OBJECTIVE:
Return exactly the lines that run from the beginning through the line containing "brake_van('dark grey brake", both included, and no others.

COLLECTED DATA:
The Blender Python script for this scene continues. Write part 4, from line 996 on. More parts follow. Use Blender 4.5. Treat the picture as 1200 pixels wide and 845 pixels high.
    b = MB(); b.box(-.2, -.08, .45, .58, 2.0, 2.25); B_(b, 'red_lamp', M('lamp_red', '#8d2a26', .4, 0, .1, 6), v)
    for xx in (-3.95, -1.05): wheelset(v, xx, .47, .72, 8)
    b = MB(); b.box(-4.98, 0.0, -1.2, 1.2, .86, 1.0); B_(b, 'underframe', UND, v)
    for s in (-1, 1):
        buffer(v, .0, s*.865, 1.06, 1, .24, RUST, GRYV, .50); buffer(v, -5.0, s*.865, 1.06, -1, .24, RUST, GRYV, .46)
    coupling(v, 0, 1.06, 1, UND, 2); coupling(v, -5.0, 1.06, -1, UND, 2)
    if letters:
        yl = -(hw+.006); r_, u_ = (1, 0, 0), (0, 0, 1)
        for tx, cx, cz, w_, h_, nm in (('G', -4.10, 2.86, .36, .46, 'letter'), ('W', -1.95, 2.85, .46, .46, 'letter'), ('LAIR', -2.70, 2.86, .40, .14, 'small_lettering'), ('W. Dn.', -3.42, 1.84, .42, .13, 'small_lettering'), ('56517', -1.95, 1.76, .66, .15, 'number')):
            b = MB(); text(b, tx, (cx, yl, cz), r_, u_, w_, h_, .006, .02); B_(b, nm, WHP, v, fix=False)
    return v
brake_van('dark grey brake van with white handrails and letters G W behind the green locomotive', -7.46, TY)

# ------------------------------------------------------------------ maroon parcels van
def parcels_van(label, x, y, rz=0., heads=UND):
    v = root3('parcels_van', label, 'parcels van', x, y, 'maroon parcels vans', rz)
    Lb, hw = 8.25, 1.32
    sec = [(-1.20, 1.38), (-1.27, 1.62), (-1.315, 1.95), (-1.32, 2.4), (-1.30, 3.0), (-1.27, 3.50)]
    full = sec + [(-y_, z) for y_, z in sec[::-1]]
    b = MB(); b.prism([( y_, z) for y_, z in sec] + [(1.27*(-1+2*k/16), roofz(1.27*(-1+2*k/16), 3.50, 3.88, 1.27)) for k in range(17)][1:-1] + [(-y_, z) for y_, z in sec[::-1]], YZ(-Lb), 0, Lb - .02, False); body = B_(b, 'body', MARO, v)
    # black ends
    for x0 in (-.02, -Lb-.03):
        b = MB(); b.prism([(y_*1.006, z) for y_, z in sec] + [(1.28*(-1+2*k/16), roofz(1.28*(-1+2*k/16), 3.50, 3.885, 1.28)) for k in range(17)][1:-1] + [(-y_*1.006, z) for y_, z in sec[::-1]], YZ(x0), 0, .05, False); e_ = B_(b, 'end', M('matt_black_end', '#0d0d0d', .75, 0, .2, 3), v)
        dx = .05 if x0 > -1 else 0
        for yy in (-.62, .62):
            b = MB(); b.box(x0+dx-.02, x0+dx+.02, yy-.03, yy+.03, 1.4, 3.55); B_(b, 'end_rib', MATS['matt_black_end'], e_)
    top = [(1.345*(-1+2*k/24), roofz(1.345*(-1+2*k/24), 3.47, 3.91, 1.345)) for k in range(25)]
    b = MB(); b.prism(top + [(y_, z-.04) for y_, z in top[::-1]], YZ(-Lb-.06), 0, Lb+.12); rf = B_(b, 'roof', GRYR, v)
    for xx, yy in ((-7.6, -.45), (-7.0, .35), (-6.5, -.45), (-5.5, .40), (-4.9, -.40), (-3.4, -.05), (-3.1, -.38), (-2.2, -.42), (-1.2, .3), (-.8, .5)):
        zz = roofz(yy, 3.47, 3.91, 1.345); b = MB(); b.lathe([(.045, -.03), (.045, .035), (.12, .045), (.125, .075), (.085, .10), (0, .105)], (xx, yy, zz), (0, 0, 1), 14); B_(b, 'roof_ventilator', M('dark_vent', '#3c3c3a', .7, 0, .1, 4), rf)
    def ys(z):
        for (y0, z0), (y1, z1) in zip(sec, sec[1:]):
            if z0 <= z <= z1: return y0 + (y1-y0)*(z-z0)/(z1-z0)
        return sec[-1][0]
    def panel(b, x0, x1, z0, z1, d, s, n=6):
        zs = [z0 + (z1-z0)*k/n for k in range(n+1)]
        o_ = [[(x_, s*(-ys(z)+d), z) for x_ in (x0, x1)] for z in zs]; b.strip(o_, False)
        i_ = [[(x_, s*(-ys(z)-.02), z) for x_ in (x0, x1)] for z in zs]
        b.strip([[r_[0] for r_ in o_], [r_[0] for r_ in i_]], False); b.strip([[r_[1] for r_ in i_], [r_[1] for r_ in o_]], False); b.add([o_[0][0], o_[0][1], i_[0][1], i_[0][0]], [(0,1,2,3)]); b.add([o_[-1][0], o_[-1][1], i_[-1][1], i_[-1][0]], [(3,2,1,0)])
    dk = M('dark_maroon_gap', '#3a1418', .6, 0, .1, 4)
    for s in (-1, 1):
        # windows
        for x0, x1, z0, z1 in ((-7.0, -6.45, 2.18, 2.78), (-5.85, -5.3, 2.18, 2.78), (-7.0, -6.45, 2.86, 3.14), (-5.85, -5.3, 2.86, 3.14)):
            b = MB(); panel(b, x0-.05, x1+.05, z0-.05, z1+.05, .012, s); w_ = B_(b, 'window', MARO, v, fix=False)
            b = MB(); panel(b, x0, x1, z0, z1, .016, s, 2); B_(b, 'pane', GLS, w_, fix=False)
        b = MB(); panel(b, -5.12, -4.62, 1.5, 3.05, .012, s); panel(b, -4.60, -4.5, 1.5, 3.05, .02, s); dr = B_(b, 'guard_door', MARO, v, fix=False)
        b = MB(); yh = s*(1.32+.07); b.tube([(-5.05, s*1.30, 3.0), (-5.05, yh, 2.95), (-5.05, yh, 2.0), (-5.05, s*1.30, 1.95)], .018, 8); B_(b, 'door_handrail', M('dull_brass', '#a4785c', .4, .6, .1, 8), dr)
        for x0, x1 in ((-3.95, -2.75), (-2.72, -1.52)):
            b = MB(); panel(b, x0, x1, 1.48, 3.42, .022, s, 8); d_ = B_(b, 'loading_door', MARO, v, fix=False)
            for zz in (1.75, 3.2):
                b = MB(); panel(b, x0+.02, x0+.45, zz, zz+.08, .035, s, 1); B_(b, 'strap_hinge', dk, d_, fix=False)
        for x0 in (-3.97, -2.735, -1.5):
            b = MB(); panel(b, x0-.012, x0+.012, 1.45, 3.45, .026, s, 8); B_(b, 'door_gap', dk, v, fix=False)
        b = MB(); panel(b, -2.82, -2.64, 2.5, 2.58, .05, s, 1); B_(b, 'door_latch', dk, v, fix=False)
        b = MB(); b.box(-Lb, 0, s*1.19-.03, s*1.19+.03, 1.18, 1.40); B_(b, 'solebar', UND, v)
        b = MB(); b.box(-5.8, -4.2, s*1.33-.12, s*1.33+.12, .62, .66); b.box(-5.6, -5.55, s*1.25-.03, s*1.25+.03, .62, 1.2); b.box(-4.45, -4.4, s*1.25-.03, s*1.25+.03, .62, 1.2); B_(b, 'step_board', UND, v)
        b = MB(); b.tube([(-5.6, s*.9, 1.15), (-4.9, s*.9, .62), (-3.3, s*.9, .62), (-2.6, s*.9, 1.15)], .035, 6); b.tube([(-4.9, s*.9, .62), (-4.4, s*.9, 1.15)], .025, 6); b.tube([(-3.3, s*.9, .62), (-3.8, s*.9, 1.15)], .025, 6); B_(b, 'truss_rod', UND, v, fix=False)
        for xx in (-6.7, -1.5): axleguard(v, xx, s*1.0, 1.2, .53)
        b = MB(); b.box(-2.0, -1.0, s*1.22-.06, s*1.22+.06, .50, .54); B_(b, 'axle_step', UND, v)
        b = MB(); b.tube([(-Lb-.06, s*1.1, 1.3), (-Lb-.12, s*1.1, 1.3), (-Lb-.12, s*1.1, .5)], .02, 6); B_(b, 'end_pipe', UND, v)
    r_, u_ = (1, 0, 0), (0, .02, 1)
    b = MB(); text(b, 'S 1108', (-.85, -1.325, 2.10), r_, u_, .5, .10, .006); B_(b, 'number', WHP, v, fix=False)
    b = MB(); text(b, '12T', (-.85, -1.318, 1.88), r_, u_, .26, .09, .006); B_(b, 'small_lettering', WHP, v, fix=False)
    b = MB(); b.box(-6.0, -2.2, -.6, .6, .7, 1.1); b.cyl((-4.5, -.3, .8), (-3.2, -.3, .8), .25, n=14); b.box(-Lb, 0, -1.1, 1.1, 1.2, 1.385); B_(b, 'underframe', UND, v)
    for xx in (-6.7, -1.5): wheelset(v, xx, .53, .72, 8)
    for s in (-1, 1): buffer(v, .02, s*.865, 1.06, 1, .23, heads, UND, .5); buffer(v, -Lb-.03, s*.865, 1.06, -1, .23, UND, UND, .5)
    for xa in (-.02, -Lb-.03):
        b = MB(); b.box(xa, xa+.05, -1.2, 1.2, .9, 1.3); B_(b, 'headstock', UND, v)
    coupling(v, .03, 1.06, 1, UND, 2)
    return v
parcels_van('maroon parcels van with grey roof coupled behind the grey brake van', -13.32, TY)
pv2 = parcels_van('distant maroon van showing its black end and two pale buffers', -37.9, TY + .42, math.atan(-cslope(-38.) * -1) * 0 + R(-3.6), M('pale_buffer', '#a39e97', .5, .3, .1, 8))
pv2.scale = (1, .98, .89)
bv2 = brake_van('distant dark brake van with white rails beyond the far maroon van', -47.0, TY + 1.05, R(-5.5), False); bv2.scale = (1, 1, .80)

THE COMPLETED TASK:
The Blender Python script for this scene continues. Write part 4, from line 996 on. More parts follow. Use Blender 4.5. Treat the picture as 1200 pixels wide and 845 pixels high.
    b = MB(); b.box(-.2, -.08, .45, .58, 2.0, 2.25); B_(b, 'red_lamp', M('lamp_red', '#8d2a26', .4, 0, .1, 6), v)
    for xx in (-3.95, -1.05): wheelset(v, xx, .47, .72, 8)
    b = MB(); b.box(-4.98, 0.0, -1.2, 1.2, .86, 1.0); B_(b, 'underframe', UND, v)
    for s in (-1, 1):
        buffer(v, .0, s*.865, 1.06, 1, .24, RUST, GRYV, .50); buffer(v, -5.0, s*.865, 1.06, -1, .24, RUST, GRYV, .46)
    coupling(v, 0, 1.06, 1, UND, 2); coupling(v, -5.0, 1.06, -1, UND, 2)
    if letters:
        yl = -(hw+.006); r_, u_ = (1, 0, 0), (0, 0, 1)
        for tx, cx, cz, w_, h_, nm in (('G', -4.10, 2.86, .36, .46, 'letter'), ('W', -1.95, 2.85, .46, .46, 'letter'), ('LAIR', -2.70, 2.86, .40, .14, 'small_lettering'), ('W. Dn.', -3.42, 1.84, .42, .13, 'small_lettering'), ('56517', -1.95, 1.76, .66, .15, 'number')):
            b = MB(); text(b, tx, (cx, yl, cz), r_, u_, w_, h_, .006, .02); B_(b, nm, WHP, v, fix=False)
    return v
brake_van('dark grey brake van with white handrails and letters G W behind the green locomotive', -7.46, TY)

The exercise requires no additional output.